Question

Which of the following has the smallest size?
A. $Al$
B. $A{l^ + }$
C. $A{l^{2 + }}$
D. $A{l^{3 + }}$

Answer 1

Hint: On moving from left to right in the periodic table, the atomic radii decrease. One of the points to remember is the size of the cation is smaller than the anion. Anions are larger in size than the corresponding neutral atom, similarly, metal atoms on losing their valence electrons form positive ions called a cation and they are smaller in size compared to the corresponding neutral atom.

Complete answer:
Any of the atoms losing or gaining electrons, will not have the same size of the ion as the original atom.
The average distance of the outermost shell from the nucleus is the measure of atomic radius.

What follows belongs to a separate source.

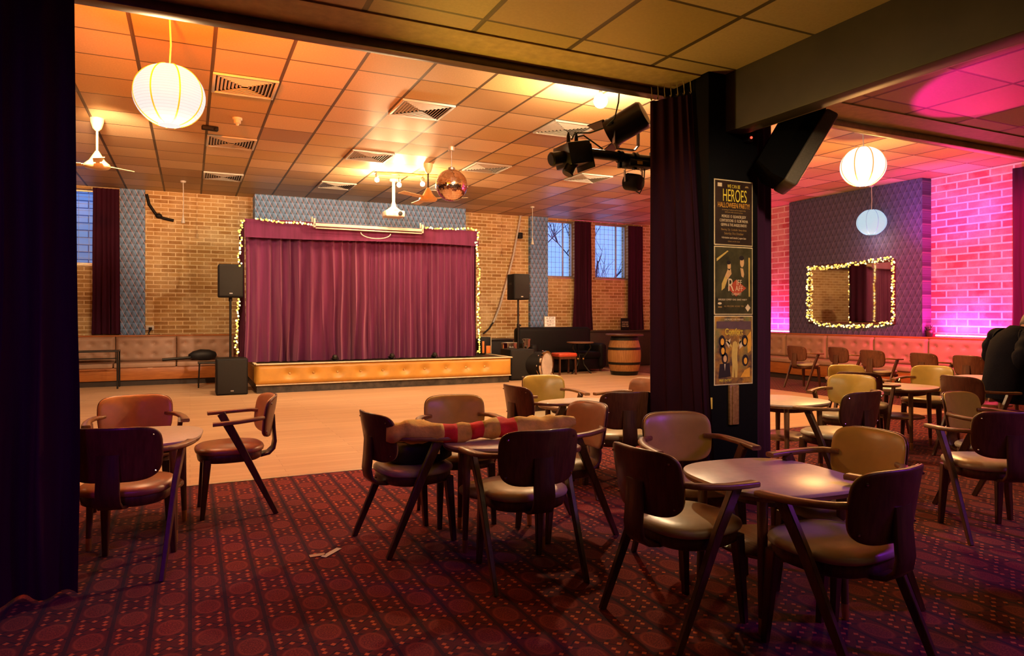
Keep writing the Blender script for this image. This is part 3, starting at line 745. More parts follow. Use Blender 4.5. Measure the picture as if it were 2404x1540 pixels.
mkobj('pole', MB().tube([(0, 0, 0), (0, 0, zc_-.28)], .02, 10), 'black_metal', root2)
mkobj('pole_collar', MB().tube([(0, 0, zc_-.35), (0, 0, zc_-.27)], .03, 10), 'black_metal', root2)
p = at_z(1221, 892, 0); root = empty('floor_speaker', (p.x, 12.98, 0), 0, 'black floor speaker box standing between the stage and the drum', 'speaker', 'black floor speakers')
RSX = p.x+.02; root.location.x = RSX
spk_box((0, 0, .32), (.56, .52, .645), root=root)
root2 = empty('pole_speaker', (RSX+.02, 12.98, .645), 0, 'black loudspeaker on a tall pole before the blue papered strip', 'speaker', 'black pole speakers')
zc_ = at_y(1224, 674, 12.98).z-.645
spk_box((0, 0, zc_), (.36, .36, .54), root=root2)
mkobj('pole', MB().tube([(0, 0, 0), (0, 0, zc_-.27)], .02, 10), 'black_metal', root2)
mkobj('pole_collar', MB().tube([(0, 0, .45), (0, 0, .52)], .032, 10), 'black_metal', root2)
mkobj('clamp_knob', MB().ball((.05, 0, .49), .022, 10), 'black_metal', root2)
# hung speaker beside the pillar
p = at_depth(1868, 350, 4.72)
root = empty('hung_speaker', p, 0, 'black wedge loudspeaker hung at an angle under the beam beside the poster pillar', 'speaker')
M_ = Matrix.Rotation(R(55), 3, 'Z') @ Matrix.Rotation(R(30), 3, 'X')
cab = MB(); w2, h2 = .185, .265
secs = []
for y, k in ((-.02, 1.0), (.07, 1.0), (.19, .60)):
    secs.append([Vector((x*w2*k, y, z*h2*(1 if k == 1 else .8))) for x, z in ((-1, -1), (1, -1), (1, 1), (-1, 1))])
cab.rings(secs); cab.xf(M_.to_4x4()); cb = mkobj('cabinet', cab, 'matte_black', root, smooth=20)
g = MB().box((0, -.065, 0), (w2*2+.015, .095, h2*2+.015), .022, None, 3).xf(M_.to_4x4()); mkobj('grille', g, 'grille_brown', root)
br = MB().box((0, .03, .275), (.08, .10, .03), .005).xf(M_.to_4x4()); br.tube([M_ @ Vector((0, .03, .28)), M_ @ Vector((0, .03, .28))+Vector((0, 0, .22))], .014); mkobj('bracket', br, 'black_metal', root)
p = at_depth(1764, 323, 4.85); root = empty('standby_lamp', p, 0, 'tiny red standby lamp glowing in the shadow under the beam', 'indicator light')
mkobj('lamp', MB().ball((0, 0, 0), .009, 10), 'red_led', root); mkobj('housing', MB().box((0, .03, 0), (.05, .05, .05), .006), 'black_plastic', root)
# ================================================================ LIGHTING BAR
def BP(px, py, y=4.5): return at_y(px, py, y)
yb = 4.55
a = BP(1335, 350, yb); b = BP(1540, 382, yb); zb = (a.z+b.z)/2
root = empty('lighting_bar', (3.18, yb, zb), 0, 'black horizontal lighting bar fixed to the pillar behind the plum drape', 'lighting bar')
part('bar', MB().tube([(a.x, yb, zb), (3.5, yb, zb)], .038, 14), 'black_metal', root)
part('bracket', MB().box((3.44, yb-.16, zb), (.10, .36, .14), .01), 'black_metal', root)
for px in (1455, 1490):
    q = BP(px, 372, yb); part('clamp', MB().tube([(q.x-.015, yb, zb), (q.x+.015, yb, zb)], .05, 12).box((q.x, yb, zb-.06), (.03, .03, .06), .004), 'black_metal', root)
part('cable', MB().tube([BP(1455, 197, 4.3), BP(1452, 240, 4.35), BP(1443, 278, 4.45), BP(1420, 300, yb), BP(1385, 312, yb), BP(1350, 312, yb), BP(1342, 328, yb)], .006), 'wire', root)
part('cable', MB().tube([BP(1352, 322, yb), BP(1370, 318, yb), BP(1390, 332, yb), BP(1415, 350, yb)], .006), 'wire', root)
# effect projector at the bar end
q = BP(1345, 365, yb); root = empty('effect_light', (q.x, yb, zb), 0, 'boxy black effect light with twin snouts on the free end of the lighting bar', 'stage light', 'stage lights on the bar')
rz = Matrix.Rotation(R(-12), 3, 'Y')
bd = mkobj('body', MB().box((0, 0, -.03), (.20, .24, .17), .012, rz), 'black_metal', root)
mkobj('end_plate', MB().box((.102, 0, -.045), (.012, .25, .18), .004, rz), 'black_plastic', root)
mkobj('snout', MB().lathe([(.05, 0), (.055, .1), (.045, .11)], (-.10, -.02, -.06), 16, Matrix.Rotation(R(-105), 3, 'Y')), 'black_metal', bd)
mkobj('snout', MB().lathe([(.04, 0), (.048, .1), (.04, .11)], (-.03, -.06, -.10), 16, Matrix.Rotation(R(-150), 3, 'Y')), 'black_metal', bd)
for x in (-.04, .03): mkobj('plug', MB().lathe([(.016, .05), (.014, .11), (.006, .14)], (x, 0, .0), 10), 'black_plastic', root)
# PAR can
q = BP(1470, 292, yb-.05); root = empty('par_can', (q.x, yb-.05, q.z), 0, 'large black cylindrical stage lamp standing above the lighting bar', 'stage light', 'stage lights on the bar')
ax = Vector((CS*-.80+SN*.42, -SN*-.80+CS*.42, -.40)).normalized(); rz = ax.to_track_quat('Z', 'Y').to_matrix()
bd = mkobj('can', MB().lathe([(.02, -.175), (.098, -.165), (.112, -.145), (.112, .10), (.118, .11), (.118, .15), (.10, .15), (.09, .05), (.01, .04)], n=28, mat=rz), 'black_metal', root)
mkobj('lens', MB().lathe([(.002, .07), (.092, .06)], n=24, mat=rz), 'steel', bd)
for s_ in (-1, 1): mkobj('barn_door', MB().box((0, s_*.115, .20), (.16, .006, .14), 0, Matrix.Rotation(R(-12*s_), 3, 'X')).xf(rz.to_4x4()), 'black_metal', bd)
yk = MB().beam([(-.115, 0, .0), (-.115, 0, -.16), (-.08, 0, q.z*0+zb-q.z+.05), (.08, 0, zb-q.z+.05), (.115, 0, -.16), (.115, 0, 0)], (0, 1, 0), .035, .008); mkobj('yoke', yk, 'steel', root)
for s_ in (-1, 1): mkobj('yoke_knob', MB().ball((s_*.125, 0, 0), .018, 10), 'black_plastic', root)
# small par below
q = BP(1487, 428, yb); root = empty('small_par', (q.x, yb, q.z), 0, 'small black stage lamp hanging below the lighting bar', 'stage light', 'stage lights on the bar')
rz = Matrix.Rotation(R(200), 3, 'Z') @ Matrix.Rotation(R(75), 3, 'X')
bd = mkobj('can', MB().lathe([(.01, -.075), (.055, -.07), (.068, -.045), (.07, .06), (.062, .065), (.05, .03), (.01, .02)], n=20, mat=rz), 'black_plastic', root)
mkobj('yoke', MB().beam([(-.08, 0, .0), (-.085, 0, .09), (-.04, 0, .15), (.04, 0, .15), (.085, 0, .09), (.08, 0, 0)], (0, 1, 0), .022, .006), 'steel', root)
mkobj('drop_hook', MB().tube([(0, 0, .15), (0, 0, zb-q.z-.03)], .012), 'black_metal', root)
mkobj('cable', MB().tube([(.0, 0, -.06), (.06, 0, -.085), (.10, 0, -.02), (.11, 0, .12)], .005), 'wire', root)
# dimmer under the bar
q = BP(1497, 387, yb); root = empty('dimmer_box', (q.x, yb, q.z), 0, 'flat black control box slung under the lighting bar', 'control box')
bd = mkobj('case', MB().box((0, 0, 0), (.24, .14, .055), .012), 'black_plastic', root); mkobj('label_plate', MB().box((-.03, -.072, .0), (.05, .003, .025)), 'yellow', bd)
mkobj('hanger', MB().box((0, 0, .045), (.03, .05, .06), .004), 'black_metal', root)
# ================================================================ CHAIRS
def chair_proto(padm, seatm, hw=.214):
    root = empty('armchair', (0, 0, 0))
    # seat: front is +Y
    N_ = 36
    def so(rx, ry, z): return [p+Vector((0, 0, z)) for p in sring(rx, ry, N_, 2.7)]
    mkobj('seat_frame', MB().rings([so(.195, .19, .362), so(.208, .203, .37), so(.214, .209, .40), so(.21, .205, .418)]), 'wood_dark', root, smooth=50)
    mkobj('seat', MB().rings([so(.212, .207, .416), so(.224, .219, .424), so(.228, .223, .437), so(.224, .219, .449), so(.205, .20, .461), so(.16, .155, .470), so(.08, .08, .474), so(.01, .01, .475)]), seatm, root, smooth=60)
    # backrest
    hh, zc_ = .142, .648
    def outl(s_, k=1.0):
        out = []
        for j in range(48):
            t = 2*PI*j/48; c, s2 = math.cos(t), math.sin(t)
            x = math.copysign(abs(c)**(2/5.0), c); z = math.copysign(abs(s2)**(2/5.0), s2)
            wd = 1.0-.10*max(0, -z)**1.5
            out.append((x*hw*k*s_*wd, z*hh*k*s_))
        return out
    def yb(x, z): return -.262-.17*(z+.14)-.10*0+1.55*x*x
    def plate(k, off_b, off_f, puff):
        rs = []
        for s_, w in ((.02, 1), (.35, 1), (.65, 1), (.88, 1), (.97, 1), (1.0, .5)):
            rs.append([Vector((x, yb(x, z)+off_b+(off_f-off_b)*(0 if w == 1 else .35), zc_+z)) for x, z in outl(s_, k)])
        for s_ in (1.0, .97, .88, .65, .35, .02):
            e = max(0, 1-(s_)**6)
            rs.append([Vector((x, yb(x, z)+off_f+puff*e-(.003 if s_ == 1 else 0), zc_+z)) for x, z in outl(s_, k)])
        return MB().rings(rs)
    sh = mkobj('backrest', plate(1.0, -.008, .006, 0), 'wood_shell', root, smooth=60)
    mkobj('back_pad', plate(.985, .006, .018, .018), padm, root, smooth=70)
    for x in (-hw+.036, hw-.036):
        for z in (-.095, .095):
            y = yb(x, z)
            mkobj('screw', MB().ball((x, y-.010, zc_+z), .0065, 8), 'chrome', sh)
    mkobj('back_bracket', MB().beam([(0, -.08, .372), (0, -.20, .368), (0, -.255, .378), (0, -.288, .41), (0, -.298, .46), (0, -.290, .55), (0, -.285, .65)], (1, 0, 0), lambda t: .125-.02*t, .018), 'wood_dark', root, smooth=50)
    for s_ in (-1, 1):
        mkobj('leg', MB().beam([(s_*.165, .150, .39), (s_*.172, .165, .2), (s_*.178, .182, .0)], (1, 0, 0), lambda t: .050-.022*t, lambda t: .050-.022*t), 'wood_dark', root)
    for s_ in (-1, 1):
        mkobj('leg', MB().beam([(s_*.262, .035, .635), (s_*.250, -.06, .45), (s_*.247, -.17, .22), (s_*.244, -.275, .0)], (0, 1, .3), lambda t: .056-.024*t, lambda t: .030-.008*t), 'wood_dark', root)
    for s_ in (-1, 1):
        mkobj('armrest', MB().beam([(s_*.285, .125, .640), (s_*.288, .06, .642), (s_*.283, -.04, .646), (s_*.262, -.13, .652), (s_*.236, -.178, .655), (s_*(hw-.045), -.218, .656)], (1, .25*s_, 0), lambda t: .054-.020*t, .024, .45), 'wood_arm', root, smooth=60)
    return root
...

In cation, the number of electrons is less than the proton’s number which results in the increase of nuclear charge due to which the electrons of the element are strongly attracted by the nucleus, and hence the atomic radius decreases.
In other words, due to the increased nuclear charge, the same number of protons pull in a relatively smaller number of electrons to the nucleus which decreases the atomic radius.
Therefore greater is the charge on the cation, the smaller will be the size.
So from the options $A{l^{3 + }}$ has the greatest charge on it i.e. +3 (the electrons are strongly attracted by the nucleus which increases the nuclear charge) and $A{l^{3 + }}$ has the smallest size.
So the correct answer is option D.

Note:
In a covalent molecule where two atoms are bonded by a single bond, then the distance between these two atoms are called covalent radius but when two atoms are non-covalently bonded the one-half distance between the two nuclei of the atom is called van der Waals radius.